* START *
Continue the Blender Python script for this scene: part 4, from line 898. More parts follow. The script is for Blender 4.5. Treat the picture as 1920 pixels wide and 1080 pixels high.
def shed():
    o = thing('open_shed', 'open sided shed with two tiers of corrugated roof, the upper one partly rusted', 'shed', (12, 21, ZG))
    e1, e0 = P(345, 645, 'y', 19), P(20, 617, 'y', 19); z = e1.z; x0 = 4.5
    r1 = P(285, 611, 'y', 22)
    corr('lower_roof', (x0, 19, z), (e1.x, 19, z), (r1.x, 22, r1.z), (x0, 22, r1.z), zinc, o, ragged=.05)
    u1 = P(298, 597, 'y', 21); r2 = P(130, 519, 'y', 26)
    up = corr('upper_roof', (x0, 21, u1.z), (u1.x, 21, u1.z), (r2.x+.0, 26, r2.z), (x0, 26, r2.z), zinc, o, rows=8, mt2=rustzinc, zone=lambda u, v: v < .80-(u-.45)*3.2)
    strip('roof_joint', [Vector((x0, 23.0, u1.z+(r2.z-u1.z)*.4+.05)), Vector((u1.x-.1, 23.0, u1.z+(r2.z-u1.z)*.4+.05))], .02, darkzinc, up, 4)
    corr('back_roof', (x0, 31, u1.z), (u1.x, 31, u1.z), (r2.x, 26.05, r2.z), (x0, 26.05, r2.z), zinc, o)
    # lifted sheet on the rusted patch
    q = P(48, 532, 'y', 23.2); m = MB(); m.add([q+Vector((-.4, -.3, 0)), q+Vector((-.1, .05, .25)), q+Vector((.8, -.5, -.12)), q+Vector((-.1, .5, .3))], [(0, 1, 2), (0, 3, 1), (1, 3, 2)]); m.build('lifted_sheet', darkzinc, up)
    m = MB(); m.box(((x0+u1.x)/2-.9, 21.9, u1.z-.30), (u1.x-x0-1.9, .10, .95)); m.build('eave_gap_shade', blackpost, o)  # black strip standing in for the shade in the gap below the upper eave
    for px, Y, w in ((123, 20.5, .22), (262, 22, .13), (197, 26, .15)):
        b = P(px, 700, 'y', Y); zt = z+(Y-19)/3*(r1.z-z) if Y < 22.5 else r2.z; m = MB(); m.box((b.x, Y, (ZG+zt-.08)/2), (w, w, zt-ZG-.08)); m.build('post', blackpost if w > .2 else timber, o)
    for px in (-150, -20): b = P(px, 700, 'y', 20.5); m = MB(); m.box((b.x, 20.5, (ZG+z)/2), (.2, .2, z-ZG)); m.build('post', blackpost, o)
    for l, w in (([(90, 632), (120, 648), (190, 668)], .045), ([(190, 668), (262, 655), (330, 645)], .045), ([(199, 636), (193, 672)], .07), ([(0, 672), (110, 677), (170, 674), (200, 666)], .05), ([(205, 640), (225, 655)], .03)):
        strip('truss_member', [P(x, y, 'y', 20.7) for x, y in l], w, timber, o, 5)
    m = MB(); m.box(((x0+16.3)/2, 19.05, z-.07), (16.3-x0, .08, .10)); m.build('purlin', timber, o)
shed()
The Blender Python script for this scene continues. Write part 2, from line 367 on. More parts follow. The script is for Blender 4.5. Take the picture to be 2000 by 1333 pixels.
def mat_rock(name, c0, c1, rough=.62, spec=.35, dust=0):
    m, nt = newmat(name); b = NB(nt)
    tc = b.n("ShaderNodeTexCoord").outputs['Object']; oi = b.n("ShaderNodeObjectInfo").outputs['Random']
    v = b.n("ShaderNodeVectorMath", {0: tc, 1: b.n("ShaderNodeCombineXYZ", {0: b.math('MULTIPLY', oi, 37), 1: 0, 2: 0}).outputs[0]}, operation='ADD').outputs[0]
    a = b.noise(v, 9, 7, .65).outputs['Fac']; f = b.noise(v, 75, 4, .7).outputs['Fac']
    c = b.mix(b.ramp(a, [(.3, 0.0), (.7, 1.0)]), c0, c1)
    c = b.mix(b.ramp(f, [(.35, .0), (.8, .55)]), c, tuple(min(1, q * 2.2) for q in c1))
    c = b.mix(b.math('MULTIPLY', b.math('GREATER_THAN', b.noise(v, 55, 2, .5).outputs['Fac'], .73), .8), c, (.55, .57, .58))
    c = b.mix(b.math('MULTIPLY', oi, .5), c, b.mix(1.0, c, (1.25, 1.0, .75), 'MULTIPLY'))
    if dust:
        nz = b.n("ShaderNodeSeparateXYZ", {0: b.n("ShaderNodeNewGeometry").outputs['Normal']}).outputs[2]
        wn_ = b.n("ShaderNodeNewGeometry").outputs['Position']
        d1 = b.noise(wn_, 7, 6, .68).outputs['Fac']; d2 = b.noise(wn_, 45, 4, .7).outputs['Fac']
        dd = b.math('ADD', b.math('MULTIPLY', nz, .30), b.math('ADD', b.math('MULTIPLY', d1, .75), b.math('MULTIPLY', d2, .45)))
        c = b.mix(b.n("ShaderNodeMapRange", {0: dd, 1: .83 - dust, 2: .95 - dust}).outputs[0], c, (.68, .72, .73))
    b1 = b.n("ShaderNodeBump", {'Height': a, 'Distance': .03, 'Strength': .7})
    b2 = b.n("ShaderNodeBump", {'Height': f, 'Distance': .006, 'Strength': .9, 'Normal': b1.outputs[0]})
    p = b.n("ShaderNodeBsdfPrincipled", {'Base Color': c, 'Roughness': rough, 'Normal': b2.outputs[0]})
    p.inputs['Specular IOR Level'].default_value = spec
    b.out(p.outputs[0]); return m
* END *
■ Required work ■
Every line above should be retyped exactly as given.

■ Answer for the task ■
Continue the Blender Python script for this scene: part 4, from line 898. More parts follow. The script is for Blender 4.5. Treat the picture as 1920 pixels wide and 1080 pixels high.
def shed():
    o = thing('open_shed', 'open sided shed with two tiers of corrugated roof, the upper one partly rusted', 'shed', (12, 21, ZG))
    e1, e0 = P(345, 645, 'y', 19), P(20, 617, 'y', 19); z = e1.z; x0 = 4.5
    r1 = P(285, 611, 'y', 22)
    corr('lower_roof', (x0, 19, z), (e1.x, 19, z), (r1.x, 22, r1.z), (x0, 22, r1.z), zinc, o, ragged=.05)
    u1 = P(298, 597, 'y', 21); r2 = P(130, 519, 'y', 26)
    up = corr('upper_roof', (x0, 21, u1.z), (u1.x, 21, u1.z), (r2.x+.0, 26, r2.z), (x0, 26, r2.z), zinc, o, rows=8, mt2=rustzinc, zone=lambda u, v: v < .80-(u-.45)*3.2)
    strip('roof_joint', [Vector((x0, 23.0, u1.z+(r2.z-u1.z)*.4+.05)), Vector((u1.x-.1, 23.0, u1.z+(r2.z-u1.z)*.4+.05))], .02, darkzinc, up, 4)
    corr('back_roof', (x0, 31, u1.z), (u1.x, 31, u1.z), (r2.x, 26.05, r2.z), (x0, 26.05, r2.z), zinc, o)
    # lifted sheet on the rusted patch
    q = P(48, 532, 'y', 23.2); m = MB(); m.add([q+Vector((-.4, -.3, 0)), q+Vector((-.1, .05, .25)), q+Vector((.8, -.5, -.12)), q+Vector((-.1, .5, .3))], [(0, 1, 2), (0, 3, 1), (1, 3, 2)]); m.build('lifted_sheet', darkzinc, up)
    m = MB(); m.box(((x0+u1.x)/2-.9, 21.9, u1.z-.30), (u1.x-x0-1.9, .10, .95)); m.build('eave_gap_shade', blackpost, o)  # black strip standing in for the shade in the gap below the upper eave
    for px, Y, w in ((123, 20.5, .22), (262, 22, .13), (197, 26, .15)):
        b = P(px, 700, 'y', Y); zt = z+(Y-19)/3*(r1.z-z) if Y < 22.5 else r2.z; m = MB(); m.box((b.x, Y, (ZG+zt-.08)/2), (w, w, zt-ZG-.08)); m.build('post', blackpost if w > .2 else timber, o)
    for px in (-150, -20): b = P(px, 700, 'y', 20.5); m = MB(); m.box((b.x, 20.5, (ZG+z)/2), (.2, .2, z-ZG)); m.build('post', blackpost, o)
    for l, w in (([(90, 632), (120, 648), (190, 668)], .045), ([(190, 668), (262, 655), (330, 645)], .045), ([(199, 636), (193, 672)], .07), ([(0, 672), (110, 677), (170, 674), (200, 666)], .05), ([(205, 640), (225, 655)], .03)):
        strip('truss_member', [P(x, y, 'y', 20.7) for x, y in l], w, timber, o, 5)
    m = MB(); m.box(((x0+16.3)/2, 19.05, z-.07), (16.3-x0, .08, .10)); m.build('purlin', timber, o)
shed()
The Blender Python script for this scene continues. Write part 2, from line 367 on. More parts follow. The script is for Blender 4.5. Take the picture to be 2000 by 1333 pixels.
def mat_rock(name, c0, c1, rough=.62, spec=.35, dust=0):
    m, nt = newmat(name); b = NB(nt)
    tc = b.n("ShaderNodeTexCoord").outputs['Object']; oi = b.n("ShaderNodeObjectInfo").outputs['Random']
    v = b.n("ShaderNodeVectorMath", {0: tc, 1: b.n("ShaderNodeCombineXYZ", {0: b.math('MULTIPLY', oi, 37), 1: 0, 2: 0}).outputs[0]}, operation='ADD').outputs[0]
    a = b.noise(v, 9, 7, .65).outputs['Fac']; f = b.noise(v, 75, 4, .7).outputs['Fac']
    c = b.mix(b.ramp(a, [(.3, 0.0), (.7, 1.0)]), c0, c1)
    c = b.mix(b.ramp(f, [(.35, .0), (.8, .55)]), c, tuple(min(1, q * 2.2) for q in c1))
    c = b.mix(b.math('MULTIPLY', b.math('GREATER_THAN', b.noise(v, 55, 2, .5).outputs['Fac'], .73), .8), c, (.55, .57, .58))
    c = b.mix(b.math('MULTIPLY', oi, .5), c, b.mix(1.0, c, (1.25, 1.0, .75), 'MULTIPLY'))
    if dust:
        nz = b.n("ShaderNodeSeparateXYZ", {0: b.n("ShaderNodeNewGeometry").outputs['Normal']}).outputs[2]
        wn_ = b.n("ShaderNodeNewGeometry").outputs['Position']
        d1 = b.noise(wn_, 7, 6, .68).outputs['Fac']; d2 = b.noise(wn_, 45, 4, .7).outputs['Fac']
        dd = b.math('ADD', b.math('MULTIPLY', nz, .30), b.math('ADD', b.math('MULTIPLY', d1, .75), b.math('MULTIPLY', d2, .45)))
        c = b.mix(b.n("ShaderNodeMapRange", {0: dd, 1: .83 - dust, 2: .95 - dust}).outputs[0], c, (.68, .72, .73))
    b1 = b.n("ShaderNodeBump", {'Height': a, 'Distance': .03, 'Strength': .7})
    b2 = b.n("ShaderNodeBump", {'Height': f, 'Distance': .006, 'Strength': .9, 'Normal': b1.outputs[0]})
    p = b.n("ShaderNodeBsdfPrincipled", {'Base Color': c, 'Roughness': rough, 'Normal': b2.outputs[0]})
    p.inputs['Specular IOR Level'].default_value = spec
    b.out(p.outputs[0]); return m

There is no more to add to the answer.